#### Task
Copy all lines in which the word "pixels" can be found.

** begin Supplied material **

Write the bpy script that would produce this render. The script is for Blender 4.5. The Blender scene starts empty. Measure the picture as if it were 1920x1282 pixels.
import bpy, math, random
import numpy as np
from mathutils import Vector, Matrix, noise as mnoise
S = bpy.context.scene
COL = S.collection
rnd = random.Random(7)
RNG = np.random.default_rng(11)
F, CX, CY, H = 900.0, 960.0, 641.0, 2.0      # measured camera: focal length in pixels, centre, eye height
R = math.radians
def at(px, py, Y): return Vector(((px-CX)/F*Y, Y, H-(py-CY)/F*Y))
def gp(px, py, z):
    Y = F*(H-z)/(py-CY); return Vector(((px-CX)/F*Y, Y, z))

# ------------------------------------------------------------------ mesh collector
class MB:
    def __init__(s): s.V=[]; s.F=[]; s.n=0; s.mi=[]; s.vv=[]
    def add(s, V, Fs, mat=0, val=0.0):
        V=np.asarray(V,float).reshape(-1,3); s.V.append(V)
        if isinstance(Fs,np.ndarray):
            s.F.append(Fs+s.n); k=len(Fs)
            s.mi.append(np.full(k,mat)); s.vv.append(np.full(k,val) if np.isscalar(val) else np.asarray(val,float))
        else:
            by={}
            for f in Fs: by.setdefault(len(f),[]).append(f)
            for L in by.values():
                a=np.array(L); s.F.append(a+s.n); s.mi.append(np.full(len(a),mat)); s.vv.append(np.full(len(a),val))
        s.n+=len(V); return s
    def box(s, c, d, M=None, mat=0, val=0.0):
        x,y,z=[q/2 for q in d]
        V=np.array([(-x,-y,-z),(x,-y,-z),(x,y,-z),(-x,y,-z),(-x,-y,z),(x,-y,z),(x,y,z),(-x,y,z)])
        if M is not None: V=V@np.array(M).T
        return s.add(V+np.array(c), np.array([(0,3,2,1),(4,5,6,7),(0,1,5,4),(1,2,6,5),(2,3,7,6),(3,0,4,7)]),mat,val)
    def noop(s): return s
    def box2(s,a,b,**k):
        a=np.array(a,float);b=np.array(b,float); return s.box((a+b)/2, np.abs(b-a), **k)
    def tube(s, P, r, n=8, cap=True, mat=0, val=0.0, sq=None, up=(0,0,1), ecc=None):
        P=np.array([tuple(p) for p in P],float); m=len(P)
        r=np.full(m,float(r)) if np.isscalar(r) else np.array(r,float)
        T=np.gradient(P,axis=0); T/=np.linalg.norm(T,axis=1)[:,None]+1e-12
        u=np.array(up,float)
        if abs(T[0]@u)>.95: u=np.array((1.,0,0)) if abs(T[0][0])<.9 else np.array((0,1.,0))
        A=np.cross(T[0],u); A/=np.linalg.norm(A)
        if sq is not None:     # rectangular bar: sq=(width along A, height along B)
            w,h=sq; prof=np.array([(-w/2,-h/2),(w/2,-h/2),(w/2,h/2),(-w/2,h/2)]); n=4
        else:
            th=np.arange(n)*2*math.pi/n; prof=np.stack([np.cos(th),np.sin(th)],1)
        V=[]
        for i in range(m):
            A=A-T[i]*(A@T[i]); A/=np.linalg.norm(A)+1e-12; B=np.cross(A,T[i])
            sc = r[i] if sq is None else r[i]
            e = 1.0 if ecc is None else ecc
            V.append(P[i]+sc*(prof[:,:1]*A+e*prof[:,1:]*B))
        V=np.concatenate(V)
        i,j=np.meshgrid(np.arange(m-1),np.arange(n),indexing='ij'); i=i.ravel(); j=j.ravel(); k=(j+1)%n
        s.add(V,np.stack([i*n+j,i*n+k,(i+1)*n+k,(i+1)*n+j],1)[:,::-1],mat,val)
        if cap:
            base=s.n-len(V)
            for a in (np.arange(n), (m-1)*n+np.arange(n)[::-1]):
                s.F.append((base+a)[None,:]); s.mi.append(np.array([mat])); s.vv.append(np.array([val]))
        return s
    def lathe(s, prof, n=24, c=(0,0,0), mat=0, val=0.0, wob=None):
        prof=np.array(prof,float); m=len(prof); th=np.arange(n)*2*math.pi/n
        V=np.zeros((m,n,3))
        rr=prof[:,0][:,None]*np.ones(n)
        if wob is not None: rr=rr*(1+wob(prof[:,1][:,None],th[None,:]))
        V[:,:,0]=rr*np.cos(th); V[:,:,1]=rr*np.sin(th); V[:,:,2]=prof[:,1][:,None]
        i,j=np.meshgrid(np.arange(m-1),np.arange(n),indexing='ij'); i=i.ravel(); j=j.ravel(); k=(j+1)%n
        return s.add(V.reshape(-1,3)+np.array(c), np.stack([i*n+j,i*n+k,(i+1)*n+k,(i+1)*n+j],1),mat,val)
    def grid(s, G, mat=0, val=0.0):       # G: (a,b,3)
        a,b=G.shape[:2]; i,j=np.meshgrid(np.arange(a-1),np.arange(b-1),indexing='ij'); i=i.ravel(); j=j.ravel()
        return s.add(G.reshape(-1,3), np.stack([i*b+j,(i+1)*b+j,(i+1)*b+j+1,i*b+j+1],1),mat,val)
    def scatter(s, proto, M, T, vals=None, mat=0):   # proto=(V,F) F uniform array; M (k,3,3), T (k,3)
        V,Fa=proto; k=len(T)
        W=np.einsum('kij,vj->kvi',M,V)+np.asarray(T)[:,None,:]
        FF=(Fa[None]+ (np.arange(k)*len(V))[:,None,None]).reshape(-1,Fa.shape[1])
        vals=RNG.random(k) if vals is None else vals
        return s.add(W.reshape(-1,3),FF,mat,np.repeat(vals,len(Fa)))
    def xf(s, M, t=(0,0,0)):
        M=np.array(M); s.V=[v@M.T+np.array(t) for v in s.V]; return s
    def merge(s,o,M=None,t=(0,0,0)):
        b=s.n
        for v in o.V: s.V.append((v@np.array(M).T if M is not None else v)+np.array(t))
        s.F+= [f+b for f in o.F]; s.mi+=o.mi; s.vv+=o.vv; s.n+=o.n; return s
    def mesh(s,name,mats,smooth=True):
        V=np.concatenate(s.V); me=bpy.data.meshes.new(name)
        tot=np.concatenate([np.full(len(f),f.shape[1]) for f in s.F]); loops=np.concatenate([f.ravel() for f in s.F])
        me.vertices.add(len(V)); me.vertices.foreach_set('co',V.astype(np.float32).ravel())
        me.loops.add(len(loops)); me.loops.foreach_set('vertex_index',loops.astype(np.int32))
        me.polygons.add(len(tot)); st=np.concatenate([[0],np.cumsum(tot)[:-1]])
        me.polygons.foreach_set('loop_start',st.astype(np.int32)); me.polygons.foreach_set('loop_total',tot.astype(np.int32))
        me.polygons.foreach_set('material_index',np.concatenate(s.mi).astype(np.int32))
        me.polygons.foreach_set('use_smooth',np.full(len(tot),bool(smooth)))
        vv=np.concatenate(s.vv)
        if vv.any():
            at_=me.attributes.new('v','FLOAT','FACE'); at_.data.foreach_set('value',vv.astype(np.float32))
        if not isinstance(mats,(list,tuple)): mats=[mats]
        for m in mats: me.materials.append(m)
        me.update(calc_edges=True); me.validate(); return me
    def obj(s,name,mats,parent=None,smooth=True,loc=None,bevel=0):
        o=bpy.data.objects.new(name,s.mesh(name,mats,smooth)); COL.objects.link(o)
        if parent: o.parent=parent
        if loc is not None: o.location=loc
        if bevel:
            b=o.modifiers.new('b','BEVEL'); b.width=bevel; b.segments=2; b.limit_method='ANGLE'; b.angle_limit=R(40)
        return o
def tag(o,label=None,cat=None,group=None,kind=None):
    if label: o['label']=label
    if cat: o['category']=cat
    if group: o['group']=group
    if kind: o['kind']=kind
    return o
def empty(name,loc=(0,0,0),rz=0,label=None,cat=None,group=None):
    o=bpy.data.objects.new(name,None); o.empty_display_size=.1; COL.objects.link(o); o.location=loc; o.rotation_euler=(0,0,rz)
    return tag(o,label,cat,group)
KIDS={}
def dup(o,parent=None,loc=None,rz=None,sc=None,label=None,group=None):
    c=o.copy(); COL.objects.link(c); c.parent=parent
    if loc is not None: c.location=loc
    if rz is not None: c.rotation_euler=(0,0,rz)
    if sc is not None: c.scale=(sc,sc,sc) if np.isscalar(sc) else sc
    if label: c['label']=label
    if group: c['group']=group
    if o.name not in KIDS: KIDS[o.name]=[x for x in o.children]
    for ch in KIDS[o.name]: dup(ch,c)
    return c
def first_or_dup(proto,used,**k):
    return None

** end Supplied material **

#### The completed task
Write the bpy script that would produce this render. The script is for Blender 4.5. The Blender scene starts empty. Measure the picture as if it were 1920x1282 pixels.
F, CX, CY, H = 900.0, 960.0, 641.0, 2.0      # measured camera: focal length in pixels, centre, eye height